• Morgan Stanley continues to press for GM to spin off aspects of its business.
• GM has a bad history with spinoffs.
• GM owns its current strategy and doesn’t need to follow Wall Street’s lead.
At some point in the past five years, Wall Street stopped understanding the car business.
Major, publicly traded carmakers such as General Motors and Ford survived the financial crisis (GM had to endure federal bailout and bankruptcy) and have enjoyed a robust recovery in the US auto market and breakneck growth in China.
They raked in profits amid booming pickup truck and SUV sales. But investors have been unimpressed. Captivated by the alleged disruptions from Tesla and Uber and the ongoing mobility experiments of Google’s Waymo, markets have kept auto stocks in underperform territory.
GM shares have been edging up over the past month, reaching levels not seen since the company’s 2010 IPO, but Ford remains in the doghouse, despite repeatedly posting profitable quarters. And generally speaking, Wall Street thinks any optimism about traditional car companies is too late, as the industry girds itself for a sales downturn in the US after record years in 2015 and 2016.
The struggles of Morgan Stanley
No bank analyst is trying harder to sort out Wall Street’s relationship to cars than Morgan Stanley’s Adam Jonas. He’s become more bullish on GM, but there’s a catch: he wants the company to break itself up, in an effort to unlock value from the company’s newer ventures into self-driving cars and ride-sharing. His catch-all term for these new undertakings is “Auto 2.0.”
This is from a research note published Tuesday:
At this point in the cycle (both in the US and globally), it is extremely difficult to sustainably push earnings expectations to new highs, particularly given the number of factors that drive incremental auto credit/demand completely outside of an auto firm’s control. Some of the few things within an auto firm’s control include its strategic outlook, company reporting structure and business/capital structure. At this point in the auto cycle, we are not surprised to see auto firms spend greater portions of their presentations focused on a thoughtful pivot to Auto 2.0.

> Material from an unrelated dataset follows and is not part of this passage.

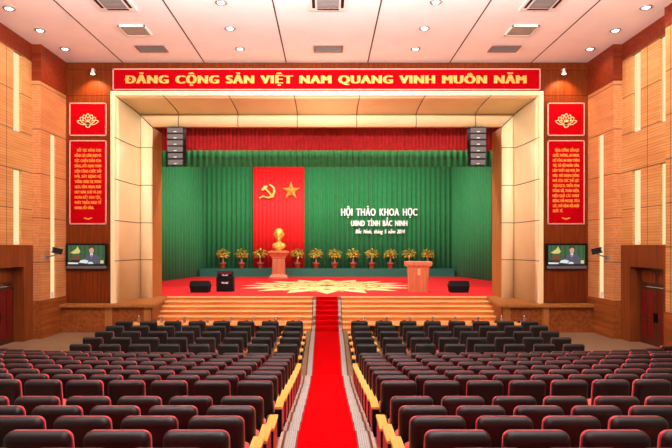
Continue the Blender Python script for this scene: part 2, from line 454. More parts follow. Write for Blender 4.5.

Wall Street has caught this spinoff or restructuring bug largely because of Fiat Chrysler Automobiles, which spun off Ferrari in what is now considered a wildly successful 2015 IPO. The spinoff was led by the financially astute CEO Sergio Marchionne.
In 2017, Ferrari shares have blown away the markets, up a stupendous 93%.
GM should follow suit and spinoff Cadillac or its Maven ride-hailing/sharing brand, goes the thinking.
The carmaker might be entertaining this idea, which would, of course, open up some advisory opportunities for Morgan Stanley (don’t think that Jonas is crossing any lines here, however — his ideas really have been more strategically speculative than anything else).
A bad track record
But GM has spun off assets before and been burned (parts maker Delphi, for example, which became one of the longest bankruptcies in US history). Cadillac doesn’t make much sense as a stand-alone Tesla competitor because it lacks sales volumes (but not profits) and Maven is still in the early stages of establishing its brand. Ferrari, by contrast, has a long history and a legendary brand that a lot of people probably thought was on its own, not owned by Fiat and in turn FCA.
What Wall Street is missing about GM is that GM doesn’t care what Wall Street thinks about its strategic future. CEO Mary Barra and her team care about the stock price, but years of watching it lag the markets haven’t kept them from paying out a healthy dividend.
The carmaker has a strategic vision, and it’s executing on it. We’ve seen this with the sale of the long-underperforming Opel division to Peugeot earlier this year, the creation of Maven, the acquisition of Cruise Automation to leap forward on urban autonomous vehicles, a $500-million investment in Lyft, the rapid development and marketing of the Chevy Bolt long-range electric car, and most recently, the announcement that 20 new EVs will arrive by 2023.
This leaves Wall Street in a weird spot. Some investors will have to accept that GM is a well-managed business dedicated to returns on investment, with a solid game plan to remain relevant if nor revolutionary for decades to come. Others will have to twist themselves into knots to figure out if futuristic mobility technologies from new players, many based in Silicon Valley with no prior exposure to the car business, will pan out.
Expect GM, now outpacing its peers and thriving in both the US and China, to be a focal point for Wall Street’s confusion for the next few years.